The Seventh Collegiate (1963) winnows the offerings a bit, removing the entries for feice, ficety, fist, and fisty, but retaining the brief "variant" entries for fice and fyce. The entry for feist in the Seventh Collegiate is identical to the one that appears forty years later in the Eleventh Collegiate (except that Merriam-Webster started noting words' first occurrence dates starting in the Ninth Collegiate [1983]). But the entry for feisty is considerably more orderly in the Seventh Collegiate than it was in it predecessor:

feisty adj. chiefly South & Midland : being in a state of excitement or agitation: as a : full of nervous energy : FIDGETY b : touchy and quarrelsome c : frisky and exuberant.

This contrasts with the sixth edition's omission of the "fidgety" meaning and with its inclusion of the "spunky" meaning. The Eighth Collegiate (1973) leaves the entries unchanged, except that it adds a quotation from E.E. Rebstock that demonstrates (not entirely helpfully) the use of feisty in the wild: "found us irritated, upset, feisty." The Ninth Collegiate (1983) brings the entries entirely up to date, adding the first recorded occurrence dates of 1770 for feist and 1896 for feisty, and the "having or showing a lively aggressiveness : SPUNKY" definition to the entry for feisty.


Another angle on 'feisty'

The "breaking wind" sense of fist—mentioned in Merriam-Webster's etymological note on feist—receives considerable attention in J.S. Farmer & W.E. Henley, Slang and Its Analogues Past and Present, volume 3 (1893) in an entry for foist:

FOIST, FOYST, or FYST, subs. (old). ... 3. (old).—A silent emission of wind through the anus(see quot., sense 2); a CHEESER. See FART and FOUSTY. {Coles has to fyst, vissio; which in his Latin part he renders to fizzle. Also FYSTING CUR; and in Sherwood's English Dictionary, subjoined to Cotgrave, FYSTING CURS, and others of the same class, are fully illustrated.}

[First four cited instances:] 1598. FLORIO, A Worlde of Wordes. Loffa, a fizle, a fiste, a close farte. 1605 JONSON, Eastward Hoe, pl. iv., 270. Marry, fyst o' your Ruidess. I thought as much. 1662 Rump Songs, II., . That a reason be enacted (if there be not one), Why a fart hath a voice, and a fyst hath none, Which nobody can deny. 1690 B. E., Dict. of the Canting Crew. Foyst ... also a close strong stink, without noise or report.

This adds an element of unpleasantness to the idea of "foisting" something on someone. It also strongly suggests that a "fisting cur" refers specifically to a dog that noiselessly farts.

Mitford Mathews, A Dictionary of Americanisms on Historical Principles (1951) notes the connection to foist in his entry for feist:

feist, n. Also fice, fist. Chiefly S[outhern] ... A small dog, sometimes wioth a derogatory implication.

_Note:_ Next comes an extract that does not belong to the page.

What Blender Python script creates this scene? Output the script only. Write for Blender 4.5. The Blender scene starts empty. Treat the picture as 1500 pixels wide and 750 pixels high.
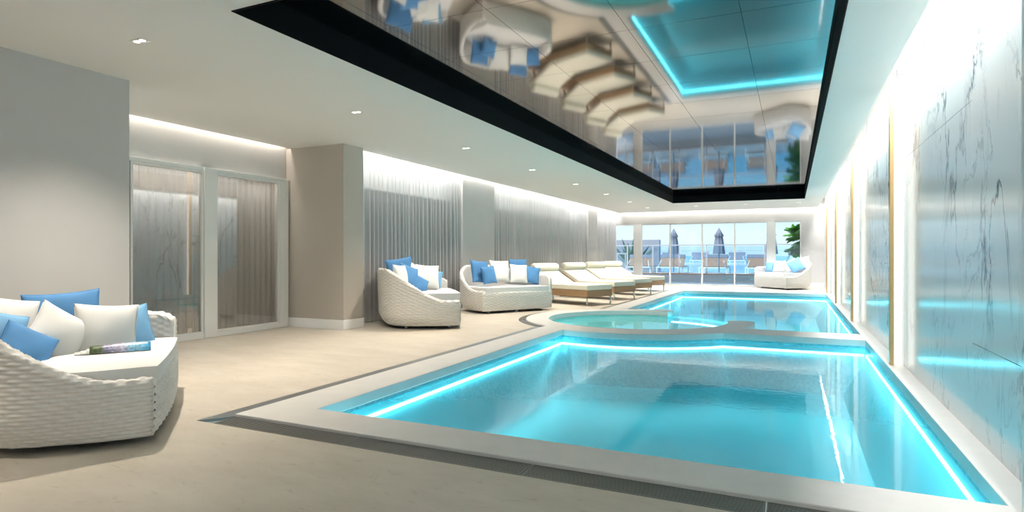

Cf in OED fysting curre (1529), fisting hound (1576), foisting hound (1611), fisting dog (1688), etc. [First four cited instances:] 1770 Washington Diaries I. 371 A small foist looking yellow cur. 1805 Dow Journal (1814) 265 Bob Sample, one of the most popular A-double-L-part {predestinarian} preachers in the country, ... like a little fice (or cur dog) would rail behind my back. 1850 Garrard Wah-To-Yah iv, 60 In our lodge were three huge curs and four cross feists. 1917 Mathewson Sec. Base Sloan 34 In Missouri or Mississippi he would have been labeled 'fice,' which is equivalent to saying that he was a terrier-like dog of no particular breed.

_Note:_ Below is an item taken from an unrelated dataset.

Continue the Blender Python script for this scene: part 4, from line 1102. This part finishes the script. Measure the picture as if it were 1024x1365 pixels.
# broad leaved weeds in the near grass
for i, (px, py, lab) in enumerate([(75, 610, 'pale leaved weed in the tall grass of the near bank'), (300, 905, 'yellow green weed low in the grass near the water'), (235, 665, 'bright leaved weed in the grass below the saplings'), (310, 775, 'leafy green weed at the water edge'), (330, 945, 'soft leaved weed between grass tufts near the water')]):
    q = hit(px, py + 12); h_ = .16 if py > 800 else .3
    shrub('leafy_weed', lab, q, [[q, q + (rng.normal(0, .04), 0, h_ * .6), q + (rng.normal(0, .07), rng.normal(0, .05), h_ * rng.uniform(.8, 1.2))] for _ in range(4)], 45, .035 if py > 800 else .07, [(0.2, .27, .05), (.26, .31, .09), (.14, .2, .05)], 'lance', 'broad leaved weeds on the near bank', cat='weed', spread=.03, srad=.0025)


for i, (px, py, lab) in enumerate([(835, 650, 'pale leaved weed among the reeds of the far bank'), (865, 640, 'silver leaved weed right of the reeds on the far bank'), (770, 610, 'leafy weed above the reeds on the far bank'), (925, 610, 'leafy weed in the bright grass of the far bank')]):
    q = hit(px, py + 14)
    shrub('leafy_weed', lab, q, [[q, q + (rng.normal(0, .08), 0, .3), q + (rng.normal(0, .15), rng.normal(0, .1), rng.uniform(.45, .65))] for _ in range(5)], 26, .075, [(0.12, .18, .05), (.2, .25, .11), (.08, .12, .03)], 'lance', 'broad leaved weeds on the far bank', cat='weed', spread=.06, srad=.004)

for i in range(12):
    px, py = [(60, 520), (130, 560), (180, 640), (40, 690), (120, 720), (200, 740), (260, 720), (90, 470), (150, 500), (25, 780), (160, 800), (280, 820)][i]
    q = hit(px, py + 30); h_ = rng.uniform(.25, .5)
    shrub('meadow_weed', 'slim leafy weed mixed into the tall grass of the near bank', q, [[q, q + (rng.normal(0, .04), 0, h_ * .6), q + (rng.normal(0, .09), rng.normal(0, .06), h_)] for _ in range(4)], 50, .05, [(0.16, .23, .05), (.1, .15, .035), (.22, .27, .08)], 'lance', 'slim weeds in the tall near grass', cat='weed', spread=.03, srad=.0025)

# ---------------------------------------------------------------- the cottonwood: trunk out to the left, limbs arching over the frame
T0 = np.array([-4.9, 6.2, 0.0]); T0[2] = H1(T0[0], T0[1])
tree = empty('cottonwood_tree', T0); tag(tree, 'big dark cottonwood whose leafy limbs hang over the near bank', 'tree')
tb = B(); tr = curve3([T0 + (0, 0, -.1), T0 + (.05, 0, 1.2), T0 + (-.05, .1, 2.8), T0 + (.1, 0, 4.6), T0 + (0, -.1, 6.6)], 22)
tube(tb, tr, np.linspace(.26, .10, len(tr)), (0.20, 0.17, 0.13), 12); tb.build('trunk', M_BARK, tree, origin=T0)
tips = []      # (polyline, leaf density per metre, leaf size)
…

Mathews's entry for feisty is also interesting:

feisty, a. {f[rom] prec[eding—that is, feist]} Fidgety, belligerent. Colloq. 1913 Kephart, So. Highlanders 94 Feisty means when a feller's allers wigglin' about, wantin' ever'body to see him, like a kid when the preacher comes. 1926 Roberts Time of Man 152 That there feisty bay mare jumped straight upwards and broke the tongue outen the plow. 1947 Sat[urday] Review 27 Sep. 12/3 It signifies nothing, and is washed away in mirth and song, dust of road, clamor of county fair, folk-talk unspoiled with learning, part Bible, part Elizabethan, 'feisty and fractious' as Samantha says.


Conclusions

Despite not receiving formal attention of Merriam-Webster until surprisingly recently (1949), feisty has a colorful (and pungent) past.Although fysting curre dates back to at least 1529 in England, the sources I consulted seem to agree that feisty emerged first in U.S. English usage, as a product of one of those old words generally lost from old country usage but preserved in one or more pockets of the colonies.

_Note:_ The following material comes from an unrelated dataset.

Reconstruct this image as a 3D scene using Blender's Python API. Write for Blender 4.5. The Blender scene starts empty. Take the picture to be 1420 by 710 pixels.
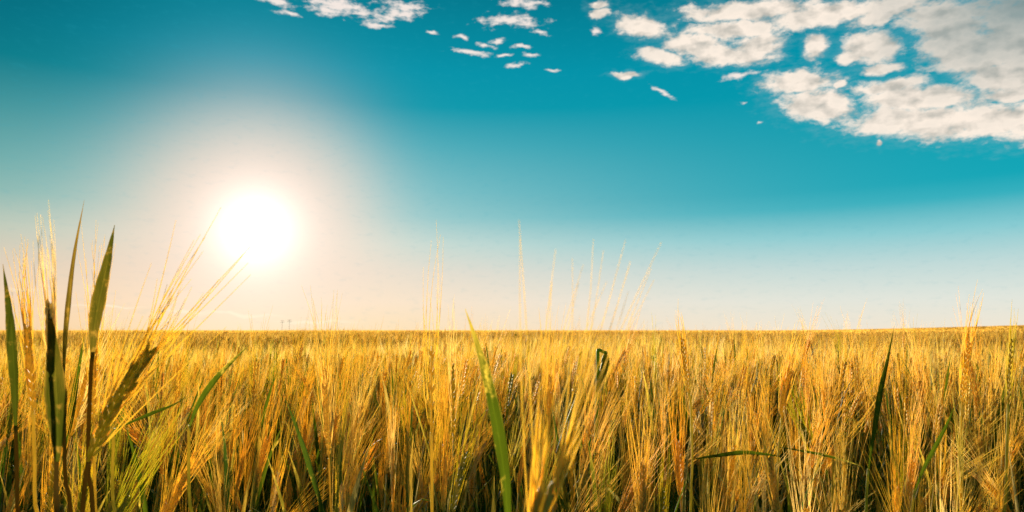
import bpy, math, random
import numpy as np
from mathutils import Vector, Matrix

R = math.radians
scene = bpy.context.scene
COL = scene.collection
rng = np.random.default_rng(7)
random.seed(7)

# ------------------------------------------------------------------ camera
CAM_H = 1.0
F = 947.0                                  # focal length in pixels of a 1420 px wide frame
PITCH = math.atan(103.0 / F)
cd = bpy.data.cameras.new("camera")
cam = bpy.data.objects.new("camera", cd)
COL.objects.link(cam)
cd.sensor_width = 36.0
cd.lens = 36.0 * F / 1420.0
cd.clip_start = 0.02
cd.clip_end = 30000.0
cam.location = (0, 0, CAM_H)
cam.rotation_euler = (R(90) + PITCH, 0, 0)
cd.dof.use_dof = True
cd.dof.focus_distance = 1.0
cd.dof.aperture_fstop = 13.0
scene.camera = cam
scene.render.resolution_x, scene.render.resolution_y = 1024, 512


def view_dir(px, py):
    """world direction (forward depth 1) seen at a pixel of the 1420 x 710 photograph"""
    r, u = (px - 710.0) / F, (355.0 - py) / F
    c, s = math.cos(PITCH), math.sin(PITCH)
    return np.array([r, c - u * s, s + u * c])


def P(px, py, d):
    return np.array([0, 0, CAM_H]) + d * view_dir(px, py)


def az_el(px, py):
    v = view_dir(px, py)
    v = v / np.linalg.norm(v)
    return math.atan2(v[0], v[1]), math.asin(v[2])


SUN_AZ, SUN_EL = az_el(355, 318)
SUN = np.array([math.sin(SUN_AZ) * math.cos(SUN_EL), math.cos(SUN_AZ) * math.cos(SUN_EL), math.sin(SUN_EL)])

# ------------------------------------------------------------------ sun, exposure
sl = bpy.data.lights.new("sun", "SUN")
sl.energy = 5.0
sl.angle = R(0.8)
sl.color = (1.0, 0.86, 0.62)
so = bpy.data.objects.new("sun", sl)
so.rotation_euler = Vector(SUN).to_track_quat("Z", "Y").to_euler()
so.location = (-30, 80, 15)
COL.objects.link(so)
vs = scene.view_settings
vs.view_transform, vs.look, vs.gamma, vs.use_curve_mapping = "Standard", "None", 1.0, False
EXPOSURE = 1.2
vs.exposure = EXPOSURE
scene.cycles.use_denoising = True
scene.cycles.denoising_prefilter = "NONE"
scene.cycles.denoising_input_passes = "RGB_ALBEDO_NORMAL"
scene.cycles.use_adaptive_sampling = False
scene.cycles.sample_clamp_indirect = 4.0
scene.cycles.sample_clamp_direct = 12.0

# ------------------------------------------------------------------ sky (world)
def lin(r, g, b):
    f = lambda c: (c / 12.92 if c <= 0.04045 else ((c + 0.055) / 1.055) ** 2.4)
    return (f(r / 255), f(g / 255), f(b / 255))


world = bpy.data.worlds.new("World")
scene.world = world
world.use_nodes = True
wt = world.node_tree
wt.nodes.clear()


class Net:
    """a thin wrapper for writing node expressions"""
    def __init__(self, tree): self.t = tree
    def node(self, kind, **kw):
        n = self.t.nodes.new(kind)
        for k, v in kw.items(): setattr(n, k, v)
        return n
    def put(self, sock, v):
        if hasattr(v, "is_output") or isinstance(v, bpy.types.NodeSocket): self.t.links.new(v, sock)
        else: sock.default_value = v
    def m(self, op, a, b=0.0, c=0.0, clamp=False):
        n = self.node("ShaderNodeMath", operation=op, use_clamp=clamp)
        self.put(n.inputs[0], a); self.put(n.inputs[1], b); self.put(n.inputs[2], c)
        return n.outputs[0]
    def v(self, op, a, b=(0, 0, 0), out=0):
        n = self.node("ShaderNodeVectorMath", operation=op)
        self.put(n.inputs[0], a)
        self.put(n.inputs[1], b)
        return n.outputs[out]
    def scale(self, a, s):
        n = self.node("ShaderNodeVectorMath", operation="SCALE")
        self.put(n.inputs[0], a); self.put(n.inputs["Scale"], s)
        return n.outputs[0]
    def mix(self, f, a, b, blend="MIX"):
        n = self.node("ShaderNodeMix", data_type="RGBA", blend_type=blend, clamp_factor=True)
        self.put(n.inputs[0], f)
        for s, c in ((6, a), (7, b)):
            if isinstance(c, tuple): c = (*c[:3], 1.0)
            self.put(n.inputs[s], c)
        return n.outputs[2]
    def ramp(self, f, stops, mode="LINEAR"):
        n = self.node("ShaderNodeValToRGB")
        n.color_ramp.interpolation = mode
        e = n.color_ramp.elements
        while len(e) < len(stops): e.new(0.5)
        for el, (p, c) in zip(e, stops): el.position = p; el.color = (*c, 1.0)
        self.put(n.inputs[0], f)
        return n.outputs[0]
    def noise(self, vec, scale, detail=2.0, rough=0.5, dist=0.0, dim="3D"):
        n = self.node("ShaderNodeTexNoise", noise_dimensions=dim)
        self.put(n.inputs["Vector"], vec)
        n.inputs["Scale"].default_value = scale
        n.inputs["Detail"].default_value = detail
        n.inputs["Roughness"].default_value = rough
        n.inputs["Distortion"].default_value = dist
        return n.outputs["Fac"]
    def smooth(self, x, lo, hi, a=0.0, b=1.0):
        n = self.node("ShaderNodeMapRange", interpolation_type="SMOOTHSTEP", clamp=True)
        for s, val in zip(n.inputs[:5], (x, lo, hi, a, b)): self.put(s, val)
        return n.outputs[0]
    def comb(self, x, y, z=0.0):
        n = self.node("ShaderNodeCombineXYZ")
        for s, val in zip(n.inputs, (x, y, z)): self.put(s, val)
        return n.outputs[0]


N = Net(wt)
tc = N.node("ShaderNodeTexCoord")
D = N.v("NORMALIZE", tc.outputs["Generated"])
sep = N.node("ShaderNodeSeparateXYZ"); N.put(sep.inputs[0], D)
X, Y, Z = sep.outputs
az = N.m("ARCTAN2", X, Y)
el = N.m("ARCSINE", Z)
theta = N.m("ARCCOSINE", N.m("MINIMUM", N.v("DOT_PRODUCT", D, tuple(SUN), out=1), 1.0))


def gauss(x, w, p=2.0):                      # exp(-(x/w)^p)
    return N.m("EXPONENT", N.m("MULTIPLY", N.m("POWER", N.m("ABSOLUTE", N.m("DIVIDE", x, w)), p), -1.0))


Zc = N.m("MAXIMUM", Z, 0.0)
TOP = [(0.36, lin(0, 146, 168)), (0.42, lin(0, 131, 152)), (0.47, lin(0, 115, 136)), (1.0, lin(0, 92, 118))]
cool = N.ramp(Zc, [(0.0, lin(242, 231, 212)), (0.04, lin(226, 230, 221)), (0.083, lin(192, 218, 217)), (0.124, lin(135, 203, 210)),
                   (0.162, lin(48, 175, 190)), (0.185, lin(0, 165, 182)), (0.25, lin(0, 158, 176))] + TOP)
warm = N.ramp(Zc, [(0.0, lin(255, 218, 176)), (0.04, lin(255, 223, 196)), (0.083, lin(238, 219, 202)), (0.124, lin(212, 219, 209)),
                   (0.164, lin(165, 205, 205)), (0.20, lin(138, 195, 200)), (0.263, lin(90, 175, 187)), (0.315, lin(12, 152, 171))] + TOP)
sky_c = N.mix(gauss(theta, R(29), 2.0), cool, warm)
sky_c = N.mix(N.m("MULTIPLY", gauss(theta, R(9.35), 2.9), 0.97), sky_c, lin(254, 224, 206))   # aureole
# the sky is dimmer and warmer away to the left
left = N.smooth(N.m("MULTIPLY", az, -1.0), R(20), R(42))
sky_c = N.mix(left, sky_c, N.mix(1.0, sky_c, (0.97, 0.84, 0.73), "MULTIPLY"))
sky_c = N.mix(N.m("MULTIPLY", left, N.smooth(Z, 0.16, 0.40)), sky_c, N.mix(1.0, sky_c, (0.5, 0.60, 0.70), "MULTIPLY"))
# clouds: a deck far away, laid out by azimuth and elevation
ae = N.comb(az, N.m("MULTIPLY", el, 1.0))
warp_n = N.node("ShaderNodeTexNoise"); N.put(warp_n.inputs["Vector"], ae)
warp_n.inputs["Scale"].default_value = 26.0; warp_n.inputs["Detail"].default_value = 3.0
aw = N.v("ADD", ae, N.scale(N.v("SUBTRACT", warp_n.outputs["Color"], (0.5, 0.5, 0.5)), 0.020))


def cloud_field(blobs):
    acc = None
    for (cx, cy, rx, ry, rot) in blobs:
        a0, e0 = az_el(cx, cy)
        k = 1.0 / F
        cosc = math.cos(a0)
        mp = N.node("ShaderNodeMapping", vector_type="TEXTURE")
        N.put(mp.inputs["Vector"], aw)
        mp.inputs["Location"].default_value = (a0, e0, 0)
        mp.inputs["Rotation"].default_value = (0, 0, R(-rot))
        mp.inputs["Scale"].default_value = (rx * k * cosc * cosc * 1.25, ry * k * cosc * 1.15, 1)
        flat = N.v("MULTIPLY", mp.outputs[0], (1, 1, 0))
        ln = N.v("LENGTH", flat, out=1)
        acc = ln if acc is None else N.m("MINIMUM", acc, ln)
    return N.m("SUBTRACT", 1.0, acc)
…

Once we get to the figurative meanings of "like a small, spirited dog," the possible meanings of the word diverge markedly. On the one hand, feisty can have a quite positive sense: frisky, spirited, exuberant, spunky. On the other, it can tend toward negative characteristics: fidgety, touchy, or quarrelsome. This split in meanings is (it seems to me) true to the mixed nature of the canine from which it is derived, whether or not that animal has the additional habit of passing gas.